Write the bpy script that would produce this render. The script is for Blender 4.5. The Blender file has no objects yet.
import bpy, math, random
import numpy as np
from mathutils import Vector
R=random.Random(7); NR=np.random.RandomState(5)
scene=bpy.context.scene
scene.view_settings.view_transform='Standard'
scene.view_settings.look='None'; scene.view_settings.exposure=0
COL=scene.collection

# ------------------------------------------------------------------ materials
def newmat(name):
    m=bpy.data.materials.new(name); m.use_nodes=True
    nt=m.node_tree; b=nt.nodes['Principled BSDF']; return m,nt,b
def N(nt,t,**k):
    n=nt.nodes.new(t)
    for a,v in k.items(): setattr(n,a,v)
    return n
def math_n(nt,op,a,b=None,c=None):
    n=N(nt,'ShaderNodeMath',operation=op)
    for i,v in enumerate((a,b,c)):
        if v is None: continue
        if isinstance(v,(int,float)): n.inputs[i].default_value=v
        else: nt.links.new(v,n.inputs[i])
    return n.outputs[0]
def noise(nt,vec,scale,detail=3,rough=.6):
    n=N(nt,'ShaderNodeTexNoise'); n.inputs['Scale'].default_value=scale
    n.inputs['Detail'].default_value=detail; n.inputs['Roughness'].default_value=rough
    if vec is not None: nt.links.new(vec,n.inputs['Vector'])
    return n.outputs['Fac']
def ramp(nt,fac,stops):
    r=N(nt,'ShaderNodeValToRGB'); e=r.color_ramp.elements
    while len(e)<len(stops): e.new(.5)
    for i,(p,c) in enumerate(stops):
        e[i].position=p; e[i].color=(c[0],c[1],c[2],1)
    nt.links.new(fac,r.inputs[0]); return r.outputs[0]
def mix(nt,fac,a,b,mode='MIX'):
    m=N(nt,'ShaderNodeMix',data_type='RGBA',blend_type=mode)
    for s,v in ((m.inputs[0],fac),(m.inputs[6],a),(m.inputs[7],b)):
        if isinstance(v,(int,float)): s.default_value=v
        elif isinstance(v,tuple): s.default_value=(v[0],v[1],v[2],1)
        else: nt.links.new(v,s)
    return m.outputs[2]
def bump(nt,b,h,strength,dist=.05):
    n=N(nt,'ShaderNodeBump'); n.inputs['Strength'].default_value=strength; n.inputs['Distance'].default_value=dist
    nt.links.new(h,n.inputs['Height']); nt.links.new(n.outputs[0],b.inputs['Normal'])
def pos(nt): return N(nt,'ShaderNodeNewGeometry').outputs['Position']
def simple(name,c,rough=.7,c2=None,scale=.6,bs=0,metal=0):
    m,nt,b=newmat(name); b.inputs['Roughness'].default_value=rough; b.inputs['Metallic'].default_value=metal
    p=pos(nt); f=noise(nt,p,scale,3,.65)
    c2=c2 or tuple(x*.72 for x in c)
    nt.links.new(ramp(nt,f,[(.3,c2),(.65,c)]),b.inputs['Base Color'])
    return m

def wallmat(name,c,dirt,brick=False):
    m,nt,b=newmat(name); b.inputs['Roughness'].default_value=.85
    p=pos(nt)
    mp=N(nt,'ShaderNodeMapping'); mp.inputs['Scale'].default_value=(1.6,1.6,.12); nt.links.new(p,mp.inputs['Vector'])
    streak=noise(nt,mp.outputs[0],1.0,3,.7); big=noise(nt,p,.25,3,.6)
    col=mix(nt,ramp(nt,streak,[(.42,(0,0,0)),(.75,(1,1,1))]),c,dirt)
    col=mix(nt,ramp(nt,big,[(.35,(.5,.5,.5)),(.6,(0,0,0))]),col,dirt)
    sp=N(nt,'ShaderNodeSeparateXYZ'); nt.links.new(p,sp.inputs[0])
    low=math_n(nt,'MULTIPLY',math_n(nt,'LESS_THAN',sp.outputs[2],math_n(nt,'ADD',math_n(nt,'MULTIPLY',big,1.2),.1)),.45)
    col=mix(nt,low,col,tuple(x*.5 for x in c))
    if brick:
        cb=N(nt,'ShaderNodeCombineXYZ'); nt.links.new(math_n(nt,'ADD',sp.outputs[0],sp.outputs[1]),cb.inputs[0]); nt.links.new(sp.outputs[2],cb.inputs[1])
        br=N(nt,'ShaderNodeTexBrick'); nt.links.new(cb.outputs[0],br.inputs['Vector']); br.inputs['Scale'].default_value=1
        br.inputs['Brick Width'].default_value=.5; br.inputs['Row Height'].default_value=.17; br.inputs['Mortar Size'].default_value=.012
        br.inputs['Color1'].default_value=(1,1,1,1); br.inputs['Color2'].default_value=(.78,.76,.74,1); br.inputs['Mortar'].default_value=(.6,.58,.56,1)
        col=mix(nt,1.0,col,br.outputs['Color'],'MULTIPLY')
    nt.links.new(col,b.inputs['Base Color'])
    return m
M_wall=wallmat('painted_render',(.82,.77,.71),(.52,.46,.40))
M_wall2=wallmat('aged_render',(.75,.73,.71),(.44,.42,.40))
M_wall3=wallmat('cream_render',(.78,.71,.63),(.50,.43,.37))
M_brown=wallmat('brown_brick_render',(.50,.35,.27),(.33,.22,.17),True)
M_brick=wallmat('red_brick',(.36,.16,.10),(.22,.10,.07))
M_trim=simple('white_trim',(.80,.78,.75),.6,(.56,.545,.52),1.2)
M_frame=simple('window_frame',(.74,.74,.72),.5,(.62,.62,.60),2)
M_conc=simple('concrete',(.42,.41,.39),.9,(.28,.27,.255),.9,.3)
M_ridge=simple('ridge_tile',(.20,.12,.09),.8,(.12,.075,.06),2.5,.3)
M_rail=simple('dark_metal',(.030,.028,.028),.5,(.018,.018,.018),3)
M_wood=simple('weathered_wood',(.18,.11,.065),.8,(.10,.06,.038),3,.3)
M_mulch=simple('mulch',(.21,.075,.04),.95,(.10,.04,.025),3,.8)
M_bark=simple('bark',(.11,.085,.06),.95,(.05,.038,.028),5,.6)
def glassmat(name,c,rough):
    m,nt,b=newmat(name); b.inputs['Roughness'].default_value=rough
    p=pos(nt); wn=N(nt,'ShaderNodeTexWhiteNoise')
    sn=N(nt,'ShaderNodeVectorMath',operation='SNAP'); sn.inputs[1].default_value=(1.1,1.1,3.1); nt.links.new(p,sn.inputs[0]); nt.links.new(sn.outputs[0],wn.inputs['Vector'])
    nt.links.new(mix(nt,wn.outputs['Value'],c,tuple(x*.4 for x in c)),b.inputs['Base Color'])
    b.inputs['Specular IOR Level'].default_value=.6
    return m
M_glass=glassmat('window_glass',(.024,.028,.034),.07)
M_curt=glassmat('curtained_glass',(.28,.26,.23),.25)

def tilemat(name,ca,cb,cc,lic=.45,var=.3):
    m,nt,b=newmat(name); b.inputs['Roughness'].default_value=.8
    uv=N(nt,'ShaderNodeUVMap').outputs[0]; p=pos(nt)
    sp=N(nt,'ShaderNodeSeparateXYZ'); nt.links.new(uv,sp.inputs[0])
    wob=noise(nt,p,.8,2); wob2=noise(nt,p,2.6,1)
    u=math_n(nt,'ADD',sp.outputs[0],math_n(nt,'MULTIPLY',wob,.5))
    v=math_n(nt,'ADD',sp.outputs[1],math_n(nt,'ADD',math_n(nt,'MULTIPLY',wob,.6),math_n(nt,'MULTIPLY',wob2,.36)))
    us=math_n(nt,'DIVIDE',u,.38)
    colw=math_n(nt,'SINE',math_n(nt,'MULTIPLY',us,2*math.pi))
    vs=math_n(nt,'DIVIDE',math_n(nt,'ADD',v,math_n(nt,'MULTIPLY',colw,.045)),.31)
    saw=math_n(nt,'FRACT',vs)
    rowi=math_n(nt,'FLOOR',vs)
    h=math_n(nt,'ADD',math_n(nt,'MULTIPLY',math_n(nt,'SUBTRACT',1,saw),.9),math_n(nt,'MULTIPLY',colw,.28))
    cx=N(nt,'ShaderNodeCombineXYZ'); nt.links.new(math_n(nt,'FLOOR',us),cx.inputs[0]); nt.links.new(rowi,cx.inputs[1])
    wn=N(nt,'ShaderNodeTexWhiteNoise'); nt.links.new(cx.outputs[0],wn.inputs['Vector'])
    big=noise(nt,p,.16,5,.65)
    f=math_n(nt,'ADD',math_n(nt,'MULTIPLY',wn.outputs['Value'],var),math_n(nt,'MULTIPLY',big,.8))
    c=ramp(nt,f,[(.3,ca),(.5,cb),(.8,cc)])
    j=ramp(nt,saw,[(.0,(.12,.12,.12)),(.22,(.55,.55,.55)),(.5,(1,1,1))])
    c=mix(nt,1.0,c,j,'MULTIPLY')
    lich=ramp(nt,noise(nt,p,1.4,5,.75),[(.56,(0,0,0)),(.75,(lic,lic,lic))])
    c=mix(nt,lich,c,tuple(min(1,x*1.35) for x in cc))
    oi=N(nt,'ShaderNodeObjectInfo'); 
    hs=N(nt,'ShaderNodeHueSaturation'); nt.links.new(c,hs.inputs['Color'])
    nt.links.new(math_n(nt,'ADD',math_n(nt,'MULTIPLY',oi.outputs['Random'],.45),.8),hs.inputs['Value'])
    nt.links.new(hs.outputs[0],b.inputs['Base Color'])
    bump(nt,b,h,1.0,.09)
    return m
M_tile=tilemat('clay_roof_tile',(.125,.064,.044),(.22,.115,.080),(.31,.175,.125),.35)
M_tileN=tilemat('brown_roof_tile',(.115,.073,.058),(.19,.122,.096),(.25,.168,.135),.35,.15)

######

To be done: Select and copy every line of the listing with the word "colw".

Answer to this problem:
    colw=math_n(nt,'SINE',math_n(nt,'MULTIPLY',us,2*math.pi))
    vs=math_n(nt,'DIVIDE',math_n(nt,'ADD',v,math_n(nt,'MULTIPLY',colw,.045)),.31)
    h=math_n(nt,'ADD',math_n(nt,'MULTIPLY',math_n(nt,'SUBTRACT',1,saw),.9),math_n(nt,'MULTIPLY',colw,.28))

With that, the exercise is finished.